### The exercise
Copy out all of the material, matching it word for word.
Begin Source excerpt
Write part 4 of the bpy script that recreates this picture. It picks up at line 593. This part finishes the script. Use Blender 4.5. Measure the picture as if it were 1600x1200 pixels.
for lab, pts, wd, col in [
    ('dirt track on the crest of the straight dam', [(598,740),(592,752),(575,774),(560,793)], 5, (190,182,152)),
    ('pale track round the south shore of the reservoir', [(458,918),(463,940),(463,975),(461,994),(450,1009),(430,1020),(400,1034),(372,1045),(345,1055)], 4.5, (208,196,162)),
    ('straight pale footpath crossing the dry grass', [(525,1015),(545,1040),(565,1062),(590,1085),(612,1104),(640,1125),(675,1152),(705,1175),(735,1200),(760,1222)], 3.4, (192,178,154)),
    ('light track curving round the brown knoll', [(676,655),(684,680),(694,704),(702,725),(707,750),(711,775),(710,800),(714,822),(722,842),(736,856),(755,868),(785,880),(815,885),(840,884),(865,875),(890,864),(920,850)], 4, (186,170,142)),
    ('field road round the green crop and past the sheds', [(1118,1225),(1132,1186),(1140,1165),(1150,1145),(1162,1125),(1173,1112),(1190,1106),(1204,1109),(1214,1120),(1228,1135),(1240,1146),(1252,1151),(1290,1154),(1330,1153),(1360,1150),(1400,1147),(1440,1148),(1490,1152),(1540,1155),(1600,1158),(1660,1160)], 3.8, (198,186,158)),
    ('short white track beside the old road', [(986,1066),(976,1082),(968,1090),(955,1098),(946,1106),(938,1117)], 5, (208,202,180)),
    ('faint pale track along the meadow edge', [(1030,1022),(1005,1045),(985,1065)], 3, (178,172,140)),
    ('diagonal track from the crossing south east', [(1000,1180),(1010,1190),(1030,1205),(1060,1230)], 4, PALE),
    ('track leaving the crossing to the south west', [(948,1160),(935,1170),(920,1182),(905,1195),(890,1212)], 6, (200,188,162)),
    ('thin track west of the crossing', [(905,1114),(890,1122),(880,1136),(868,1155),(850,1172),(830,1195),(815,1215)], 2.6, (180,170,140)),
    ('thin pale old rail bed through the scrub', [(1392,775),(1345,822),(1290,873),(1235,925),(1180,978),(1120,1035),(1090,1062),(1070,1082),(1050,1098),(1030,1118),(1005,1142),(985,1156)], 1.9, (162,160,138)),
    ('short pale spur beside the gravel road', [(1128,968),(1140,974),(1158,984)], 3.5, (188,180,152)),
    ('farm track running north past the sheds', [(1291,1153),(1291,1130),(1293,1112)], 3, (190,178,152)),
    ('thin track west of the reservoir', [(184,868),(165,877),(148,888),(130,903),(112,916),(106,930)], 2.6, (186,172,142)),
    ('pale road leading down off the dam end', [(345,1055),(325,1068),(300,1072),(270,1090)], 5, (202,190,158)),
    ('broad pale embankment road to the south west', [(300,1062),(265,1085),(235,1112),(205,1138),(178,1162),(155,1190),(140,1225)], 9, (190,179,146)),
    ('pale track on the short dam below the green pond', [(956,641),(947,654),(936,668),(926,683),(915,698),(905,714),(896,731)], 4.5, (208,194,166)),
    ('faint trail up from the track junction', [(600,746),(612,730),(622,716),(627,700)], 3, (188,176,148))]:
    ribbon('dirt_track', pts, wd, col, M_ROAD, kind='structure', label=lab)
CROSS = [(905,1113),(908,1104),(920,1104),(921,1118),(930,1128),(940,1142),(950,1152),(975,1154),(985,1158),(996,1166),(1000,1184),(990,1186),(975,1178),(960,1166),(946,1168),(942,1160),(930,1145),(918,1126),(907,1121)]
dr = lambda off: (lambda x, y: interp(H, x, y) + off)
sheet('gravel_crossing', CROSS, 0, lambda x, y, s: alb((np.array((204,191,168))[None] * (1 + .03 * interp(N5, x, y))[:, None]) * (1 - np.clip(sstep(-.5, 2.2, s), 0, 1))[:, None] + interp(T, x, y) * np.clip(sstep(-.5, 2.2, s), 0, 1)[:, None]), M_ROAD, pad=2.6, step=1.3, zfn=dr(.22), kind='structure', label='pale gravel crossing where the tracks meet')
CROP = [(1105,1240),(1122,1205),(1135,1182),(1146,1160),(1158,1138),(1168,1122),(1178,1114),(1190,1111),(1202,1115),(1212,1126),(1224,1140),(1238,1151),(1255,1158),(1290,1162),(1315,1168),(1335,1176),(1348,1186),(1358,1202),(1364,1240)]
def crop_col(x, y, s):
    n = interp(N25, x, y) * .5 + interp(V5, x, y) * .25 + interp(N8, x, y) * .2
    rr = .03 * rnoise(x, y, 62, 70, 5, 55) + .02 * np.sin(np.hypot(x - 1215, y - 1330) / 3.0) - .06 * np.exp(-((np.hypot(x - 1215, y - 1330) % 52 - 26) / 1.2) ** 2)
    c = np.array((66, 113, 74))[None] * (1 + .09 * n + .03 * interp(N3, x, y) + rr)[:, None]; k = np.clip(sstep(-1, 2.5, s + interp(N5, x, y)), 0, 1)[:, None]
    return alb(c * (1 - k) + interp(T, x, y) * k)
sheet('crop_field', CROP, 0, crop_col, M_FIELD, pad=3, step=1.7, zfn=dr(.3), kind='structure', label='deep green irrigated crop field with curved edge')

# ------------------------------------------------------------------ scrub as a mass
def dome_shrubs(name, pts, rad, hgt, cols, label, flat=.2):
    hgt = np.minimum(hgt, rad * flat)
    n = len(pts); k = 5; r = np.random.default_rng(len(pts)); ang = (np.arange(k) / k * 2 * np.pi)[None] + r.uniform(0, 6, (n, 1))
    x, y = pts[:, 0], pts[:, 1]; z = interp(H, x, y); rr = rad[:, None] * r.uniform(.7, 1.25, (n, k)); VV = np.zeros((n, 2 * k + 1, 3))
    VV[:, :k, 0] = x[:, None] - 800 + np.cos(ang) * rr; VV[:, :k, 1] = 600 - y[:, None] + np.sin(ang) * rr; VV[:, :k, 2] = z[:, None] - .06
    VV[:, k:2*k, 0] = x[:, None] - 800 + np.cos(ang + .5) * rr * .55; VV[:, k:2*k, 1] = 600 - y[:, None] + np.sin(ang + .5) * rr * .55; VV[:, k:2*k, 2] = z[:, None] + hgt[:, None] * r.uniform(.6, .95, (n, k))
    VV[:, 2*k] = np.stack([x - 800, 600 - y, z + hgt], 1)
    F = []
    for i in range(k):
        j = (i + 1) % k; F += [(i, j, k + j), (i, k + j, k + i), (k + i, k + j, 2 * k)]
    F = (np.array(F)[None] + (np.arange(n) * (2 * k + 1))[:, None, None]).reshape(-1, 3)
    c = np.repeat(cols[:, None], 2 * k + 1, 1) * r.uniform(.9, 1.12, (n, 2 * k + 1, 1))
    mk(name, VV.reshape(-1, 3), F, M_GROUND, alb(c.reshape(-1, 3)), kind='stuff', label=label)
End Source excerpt
### The answer
Write part 4 of the bpy script that recreates this picture. It picks up at line 593. This part finishes the script. Use Blender 4.5. Measure the picture as if it were 1600x1200 pixels.
for lab, pts, wd, col in [
    ('dirt track on the crest of the straight dam', [(598,740),(592,752),(575,774),(560,793)], 5, (190,182,152)),
    ('pale track round the south shore of the reservoir', [(458,918),(463,940),(463,975),(461,994),(450,1009),(430,1020),(400,1034),(372,1045),(345,1055)], 4.5, (208,196,162)),
    ('straight pale footpath crossing the dry grass', [(525,1015),(545,1040),(565,1062),(590,1085),(612,1104),(640,1125),(675,1152),(705,1175),(735,1200),(760,1222)], 3.4, (192,178,154)),
    ('light track curving round the brown knoll', [(676,655),(684,680),(694,704),(702,725),(707,750),(711,775),(710,800),(714,822),(722,842),(736,856),(755,868),(785,880),(815,885),(840,884),(865,875),(890,864),(920,850)], 4, (186,170,142)),
    ('field road round the green crop and past the sheds', [(1118,1225),(1132,1186),(1140,1165),(1150,1145),(1162,1125),(1173,1112),(1190,1106),(1204,1109),(1214,1120),(1228,1135),(1240,1146),(1252,1151),(1290,1154),(1330,1153),(1360,1150),(1400,1147),(1440,1148),(1490,1152),(1540,1155),(1600,1158),(1660,1160)], 3.8, (198,186,158)),
    ('short white track beside the old road', [(986,1066),(976,1082),(968,1090),(955,1098),(946,1106),(938,1117)], 5, (208,202,180)),
    ('faint pale track along the meadow edge', [(1030,1022),(1005,1045),(985,1065)], 3, (178,172,140)),
    ('diagonal track from the crossing south east', [(1000,1180),(1010,1190),(1030,1205),(1060,1230)], 4, PALE),
    ('track leaving the crossing to the south west', [(948,1160),(935,1170),(920,1182),(905,1195),(890,1212)], 6, (200,188,162)),
    ('thin track west of the crossing', [(905,1114),(890,1122),(880,1136),(868,1155),(850,1172),(830,1195),(815,1215)], 2.6, (180,170,140)),
    ('thin pale old rail bed through the scrub', [(1392,775),(1345,822),(1290,873),(1235,925),(1180,978),(1120,1035),(1090,1062),(1070,1082),(1050,1098),(1030,1118),(1005,1142),(985,1156)], 1.9, (162,160,138)),
    ('short pale spur beside the gravel road', [(1128,968),(1140,974),(1158,984)], 3.5, (188,180,152)),
    ('farm track running north past the sheds', [(1291,1153),(1291,1130),(1293,1112)], 3, (190,178,152)),
    ('thin track west of the reservoir', [(184,868),(165,877),(148,888),(130,903),(112,916),(106,930)], 2.6, (186,172,142)),
    ('pale road leading down off the dam end', [(345,1055),(325,1068),(300,1072),(270,1090)], 5, (202,190,158)),
    ('broad pale embankment road to the south west', [(300,1062),(265,1085),(235,1112),(205,1138),(178,1162),(155,1190),(140,1225)], 9, (190,179,146)),
    ('pale track on the short dam below the green pond', [(956,641),(947,654),(936,668),(926,683),(915,698),(905,714),(896,731)], 4.5, (208,194,166)),
    ('faint trail up from the track junction', [(600,746),(612,730),(622,716),(627,700)], 3, (188,176,148))]:
    ribbon('dirt_track', pts, wd, col, M_ROAD, kind='structure', label=lab)
CROSS = [(905,1113),(908,1104),(920,1104),(921,1118),(930,1128),(940,1142),(950,1152),(975,1154),(985,1158),(996,1166),(1000,1184),(990,1186),(975,1178),(960,1166),(946,1168),(942,1160),(930,1145),(918,1126),(907,1121)]
dr = lambda off: (lambda x, y: interp(H, x, y) + off)
sheet('gravel_crossing', CROSS, 0, lambda x, y, s: alb((np.array((204,191,168))[None] * (1 + .03 * interp(N5, x, y))[:, None]) * (1 - np.clip(sstep(-.5, 2.2, s), 0, 1))[:, None] + interp(T, x, y) * np.clip(sstep(-.5, 2.2, s), 0, 1)[:, None]), M_ROAD, pad=2.6, step=1.3, zfn=dr(.22), kind='structure', label='pale gravel crossing where the tracks meet')
CROP = [(1105,1240),(1122,1205),(1135,1182),(1146,1160),(1158,1138),(1168,1122),(1178,1114),(1190,1111),(1202,1115),(1212,1126),(1224,1140),(1238,1151),(1255,1158),(1290,1162),(1315,1168),(1335,1176),(1348,1186),(1358,1202),(1364,1240)]
def crop_col(x, y, s):
    n = interp(N25, x, y) * .5 + interp(V5, x, y) * .25 + interp(N8, x, y) * .2
    rr = .03 * rnoise(x, y, 62, 70, 5, 55) + .02 * np.sin(np.hypot(x - 1215, y - 1330) / 3.0) - .06 * np.exp(-((np.hypot(x - 1215, y - 1330) % 52 - 26) / 1.2) ** 2)
    c = np.array((66, 113, 74))[None] * (1 + .09 * n + .03 * interp(N3, x, y) + rr)[:, None]; k = np.clip(sstep(-1, 2.5, s + interp(N5, x, y)), 0, 1)[:, None]
    return alb(c * (1 - k) + interp(T, x, y) * k)
sheet('crop_field', CROP, 0, crop_col, M_FIELD, pad=3, step=1.7, zfn=dr(.3), kind='structure', label='deep green irrigated crop field with curved edge')

# ------------------------------------------------------------------ scrub as a mass
def dome_shrubs(name, pts, rad, hgt, cols, label, flat=.2):
    hgt = np.minimum(hgt, rad * flat)
    n = len(pts); k = 5; r = np.random.default_rng(len(pts)); ang = (np.arange(k) / k * 2 * np.pi)[None] + r.uniform(0, 6, (n, 1))
    x, y = pts[:, 0], pts[:, 1]; z = interp(H, x, y); rr = rad[:, None] * r.uniform(.7, 1.25, (n, k)); VV = np.zeros((n, 2 * k + 1, 3))
    VV[:, :k, 0] = x[:, None] - 800 + np.cos(ang) * rr; VV[:, :k, 1] = 600 - y[:, None] + np.sin(ang) * rr; VV[:, :k, 2] = z[:, None] - .06
    VV[:, k:2*k, 0] = x[:, None] - 800 + np.cos(ang + .5) * rr * .55; VV[:, k:2*k, 1] = 600 - y[:, None] + np.sin(ang + .5) * rr * .55; VV[:, k:2*k, 2] = z[:, None] + hgt[:, None] * r.uniform(.6, .95, (n, k))
    VV[:, 2*k] = np.stack([x - 800, 600 - y, z + hgt], 1)
    F = []
    for i in range(k):
        j = (i + 1) % k; F += [(i, j, k + j), (i, k + j, k + i), (k + i, k + j, 2 * k)]
    F = (np.array(F)[None] + (np.arange(n) * (2 * k + 1))[:, None, None]).reshape(-1, 3)
    c = np.repeat(cols[:, None], 2 * k + 1, 1) * r.uniform(.9, 1.12, (n, 2 * k + 1, 1))
    mk(name, VV.reshape(-1, 3), F, M_GROUND, alb(c.reshape(-1, 3)), kind='stuff', label=label)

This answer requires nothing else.